Tootsie Rolls taste pretty good for a candy whose flavor isn't directly representative of anything naturally occurring; it's a weird lodestone of caramel, taffy, and chocolate that manages to convey "Tootsie Roll" and not much else. That's the "traditional" Tootsie Roll, of course—there are dozens of flavors that range from tolerable to ludicrous. Yet the issue is not that Tootsie Rolls are inedible or somehow racist; neither case is inherently worth pursuing, though I will not stand in the way of anyone actively litigating the originators of rap hits about Tootsie Rolls. Rather, the issue is this confection's obnoxious ubiquity in situations where people are compelled by ceremony or tradition to distribute massive amounts of candy to hundreds of eager strangers.

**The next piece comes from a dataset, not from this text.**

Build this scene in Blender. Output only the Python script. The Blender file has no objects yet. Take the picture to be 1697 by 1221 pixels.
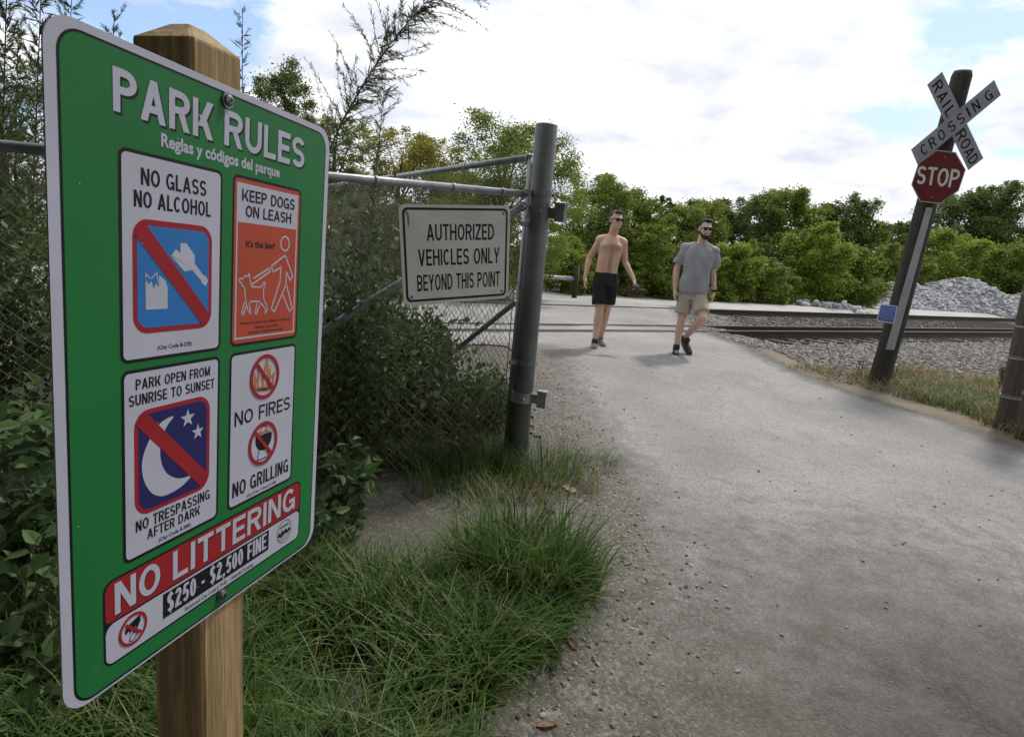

Consider two examples. A few months ago, we attended a local parade where business people distribute notions, favors, and candy; a few combs, thermometers, bags of chips, and pencils aside (a bank was handing out spare change, which was weird), candy was the main course. A third of the metric ton of candy my son came home with consisted of Tootsie Rolls. Two decades prior, on a final adolescent trick-or-treating jaunt, an associate and I managed to collect roughly 200 individual Tootsie Roll pieces. Tootsie Rolls overwhelmed pretty much every aspect of these experiences, to the cognitive obliteration of just about every other variety of tooth-rot available. Maybe one or two of those tiny boxes of Nerds, a butterscotch disc, or a couple rolls of Smarties. Seriously, in each case, I'm struggling to recall, like, anything else. Anecdotal evidence suggests that I'm not alone.
So if you plan to dole out candy to pint-sized Osama bin Ladens and John Boehners and Lady Gagas—regardless of your personal feelings about Halloween, and any possible underlying loathing you may feel for children generally—step up your It-Takes-A-Village-To-Raise-A-Wage-Slave Responsible Adult Game and skip the Tootsie Rolls this year in the candy aisle. I know Tootsie Rolls are crazy cheap, and you descend into whatever the opposite of anti-sticker shock is when you see those prices and you grab a couple extra-large bags like "mission accomplished," exchanging high-fives en route to the register, but resist the urge. Don't be so fucking boring, so typical. Splurge for the Sprees or the mini-Hershey bars or the peppermints. Heck, give the kiddies clementines or rulers or condoms if your mission is to deprive dentists of business. The future doesn't need to look any more like the alternate-future 1985 from Back To The Future, all smashed windows and small-arms fire block-to-block. Get the knack, stop the insanity, be part of the solution.